The recipe was produced. She went to pay her bill. The recipe had cost her $600, or some such amount.
She said she didn’t want the recipe that badly; the store said she could have already copied or memorised it, and she had to pay.
So she decided to forward the recipe on to EVERYONE in the WHOLE WORLD, in the hope that people would just make the cookies themselves and do Nieman Marcus out of much much more than the $600 she had paid – after all, the cookies were $1.50 each, so to “break even” she only needed 400 people to not buy one to begin to “hurt the company”.
This has ALWAYS annoyed me. Number one, because people are fucking stupid enough to believe things like this. It’s almost as unbelievable as “if you forward this email to 50 friends in the next six seconds, your dick will double in size and that hot 18 year old girl across the road will fall madly in love with you”, or “Forward to a million people and Bill Gates will find Maddie”.
Number two, why the fuck would you go out, buy a cookie and then ask for the recipe?

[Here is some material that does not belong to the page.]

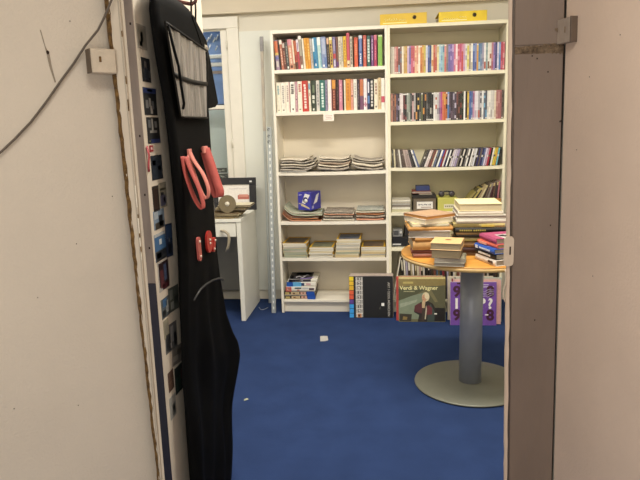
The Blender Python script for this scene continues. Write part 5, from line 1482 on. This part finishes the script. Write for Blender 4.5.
ring = [(.062 * math.cos(2 * math.pi * k / 40), .062 * math.sin(2 * math.pi * k / 40)) for k in range(40)]
inn = [(.012 * math.cos(2 * math.pi * k / 40), .012 * math.sin(2 * math.pi * k / 40)) for k in range(40)]
vs = [(p[0], 0, p[1]) for p in ring] + [(p[0], 0, p[1]) for p in inn] + [(p[0], .003, p[1]) for p in ring] + [(p[0], .003, p[1]) for p in inn]
fs = []
for k in range(40):
    j = (k + 1) % 40
    fs += [(k, j, 40 + j, 40 + k), (80 + k, 120 + k, 120 + j, 80 + j), (k, 80 + k, 80 + j, j), (40 + k, 40 + j, 120 + j, 120 + k)]
mb.add(vs, fs, mat('brown_card_disc', '#76694f', .6, .08, 40), False, M)
mb.build('disc_body', o)
mb = MB(); mb.lathe([(.0165, 0), (.0165, .0006)], (0, 0, 0), cm('#d8d0bc'), 24, M @ T(0, -.0002, 0) @ RX(90)); mb.build('hub_label', o)['label'] = 'pale hub'

# perforated shelf upright leaning beside the bookcase, and a thinner rail behind it
PERF = mat('pale_grey_steel', '#b9bfbe', .4, .04, 20, metal=.3)
o = thing('perforated_upright', 'pale grey perforated shelf upright leaning beside the left bookcase', 'shelf upright', (-.062, -.012, 0))
M = T(-.0615, -.012, 0) @ RY(1.25)
mb = MB()
mb.rbox(-.0155, .0155, 0, .003, 0, 1.372, PERF, .001, M); mb.rbox(-.0155, -.0135, 0, .02, 0, 1.372, PERF, .0005, M); mb.rbox(.0135, .0155, 0, .02, 0, 1.372, PERF, .0005, M)
mb.build('rail', o)
mb = MB()
HOL = cm('#f0f0ea')
for k in range(27):
    mb.rbox(-.005, .005, -.0006, 0, .03 + .046 * k, .05 + .046 * k, HOL, .0003, M)
mb.build('slotted_face', o)['label'] = 'row of pale slots'
mb = MB()
for z in (1.345, 1.30, 1.26):
    mb.tube([M @ Vector((-.008, -.001, z)), M @ Vector((-.012, -.010, z + .006)), M @ Vector((-.004, -.016, z + .016)), M @ Vector((.006, -.010, z + .012))], .0022, cm('#3a3a38', .3), 6)
mb.build('hook', o)['label'] = 'dark wire hooks'
o = thing('metal_rail', 'thin worn metal rail leaning against the wall behind the perforated upright', 'rail', (-.13, .25, 0))
M = T(-.138, .24, 0) @ RY(.55) @ RX(-1.4)
mb = MB(); mb.rbox(-.010, .010, 0, .012, 0, 1.34, PERF, .002, M); mb.build('lower_rail', o)
mb = MB(); mb.rbox(-.011, .011, 0, .013, 1.34, 2.02, mat('worn_tape', '#cfc3ae', .4, .2, 12, h2='#a39a94', stretch=(1, 1, .6)), .002, M); mb.build('upper_rail', o)
mb = MB(); mb.rbox(-.013, .013, -.002, .014, 1.92, 2.025, mat('grey_end_cap', '#8b8888', .4, .15, 30, metal=.4), .002, M); mb.build('end_cap', o)
mb = MB(); mb.tube([(-.20 + .07 * k / 10, .12 - .06 * math.sin(k / 3.2), .003) for k in range(11)], .0025, cm('#8d96a8'), 6)
tag(mb.build('thin_cable'), 'thin pale cable lying on the carpet by the rail feet', 'cable')

# scraps on the carpet
mb = MB()
M = T(.371, -.551, .0006) @ RZ(8)
vs = [(-.026, -.042, 0), (.004, -.045, .001), (.026, -.036, .003), (.024, .040, .004), (.002, .034, .008), (-.024, .044, .003)]
mb.add(vs + [(a, b_, c_ + .0008) for a, b_, c_ in vs], [(0, 5, 4, 1), (1, 4, 3, 2), (6, 7, 10, 11), (7, 8, 9, 10)] + [(i, (i + 1) % 6, 6 + (i + 1) % 6, 6 + i) for i in range(6)], cm('#b4b2ae'), False, M)
tag(mb.build('paper_scrap'), 'small crumpled white paper scrap on the blue carpet', 'paper scrap')
mb = MB()
M = T(.056, -1.447, .0006) @ RZ(25)
vs = [(-.012, -.006, 0), (.0, -.010, .003), (.014, -.002, .001), (.008, .010, .004), (-.008, .008, .001)]
mb.add(vs + [(a, b_, c_ + .0008) for a, b_, c_ in vs], [(0, 4, 3, 2, 1), (5, 6, 7, 8, 9)] + [(i, (i + 1) % 5, 5 + (i + 1) % 5, 5 + i) for i in range(5)], cm('#a5a792'), False, M)
tag(mb.build('paper_scrap'), 'tiny greenish scrap on the carpet right of the garment bag', 'paper scrap')

# ================================================================ lights
def area(name, loc, rot, sx, sy, watts, col):
    L = bpy.data.lights.new(name, 'AREA'); L.shape = 'RECTANGLE'; L.size = sx; L.size_y = sy
    L.energy = watts; L.color = col
    o = bpy.data.objects.new(name, L); COL.objects.link(o)
    o.location = loc; o.rotation_euler = [R(a) for a in rot]
    return o
area('room_lamp', (.95, -1.85, 2.66), (0, 0, 0), 1.2, .35, 67, (1.0, .945, .85))
area('room_lamp_rear', (-.7, -.9, 2.66), (0, 0, 0), .9, .35, 25, (1.0, .96, .90))
area('passage_lamp', (.85, -4.0, 2.48), (0, 0, 0), .9, .6, 20, (1.0, .95, .86))
area('passage_fill', (.45, -5.42, .95), (90, 0, 0), 1.4, 1.3, 26, (1.0, .94, .87))  # added fill behind the camera, brightens the lower passage walls
L = area('board_fill', (-.8, .44, 2.4), (0, 0, 0), .8, .1, 8, (.85, .93, 1.0))  # added light to brighten the board behind the glass

W = bpy.data.worlds.new('world'); SC.world = W; W.use_nodes = True
W.node_tree.nodes['Background'].inputs[0].default_value = (.55, .6, .7, 1)
W.node_tree.nodes['Background'].inputs[1].default_value = .3

# ================================================================ camera
cam = bpy.data.cameras.new('camera'); cam.sensor_width = 36; cam.lens = 600 / 640 * 36; cam.clip_start = .02
co = bpy.data.objects.new('camera', cam); COL.objects.link(co)
A = Vector((0.994054482997483, 0.1048092333718815, -0.029507785965833012))
B = Vector((0.00889442521986784, 0.19193385861991274, 0.9813675576027971))
C = Vector((-0.10851992458813776, 0.9757952748990281, -0.18986049471155145))
m = Matrix((A, B, -C)).transposed().to_4x4()
m.translation = Vector((0.7760810194112072, -4.257739508529538, 1.3808097176067227))
co.matrix_world = m
SC.camera = co
SC.view_settings.view_transform = 'Standard'
SC.view_settings.look = 'None'
SC.view_settings.exposure = 0.0
SC.view_settings.gamma = 1.0
SC.view_settings.use_curve_mapping = False
for o in SC.objects:
    if 'wc' in o: del o['wc']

These people are in business. OK, Nieman Marcus is a high quality multi-million dollar retailer, which doesn’t survive on the income from a few biscuits. “Oh shit, we’re down $600 this month because no-one bought these cookies. Fuck!” No. It’s one less ivory backscratcher.
Three, if I am out shopping, and fancy a snack, I buy one. I don’t think “I may be hungry now, but rather than spending a quid or two on something to munch, I’ll wait three hours until I get home – having gone via Tesco to spend a fiver on the ingredients – then spend half an hour making biscuits, because this company treated this lady meanly.” No. Gimme the fucking cookie now.
Four, and most unbelievable, is that fifteen years on people STILL insist on forwarding the same ridiculous old emails, albeit in a slightly different guise – this time the store was Selfridges and the recipe was for a cake, but it’s the same exact story.
Don’t do it people. You’ll face the wrath.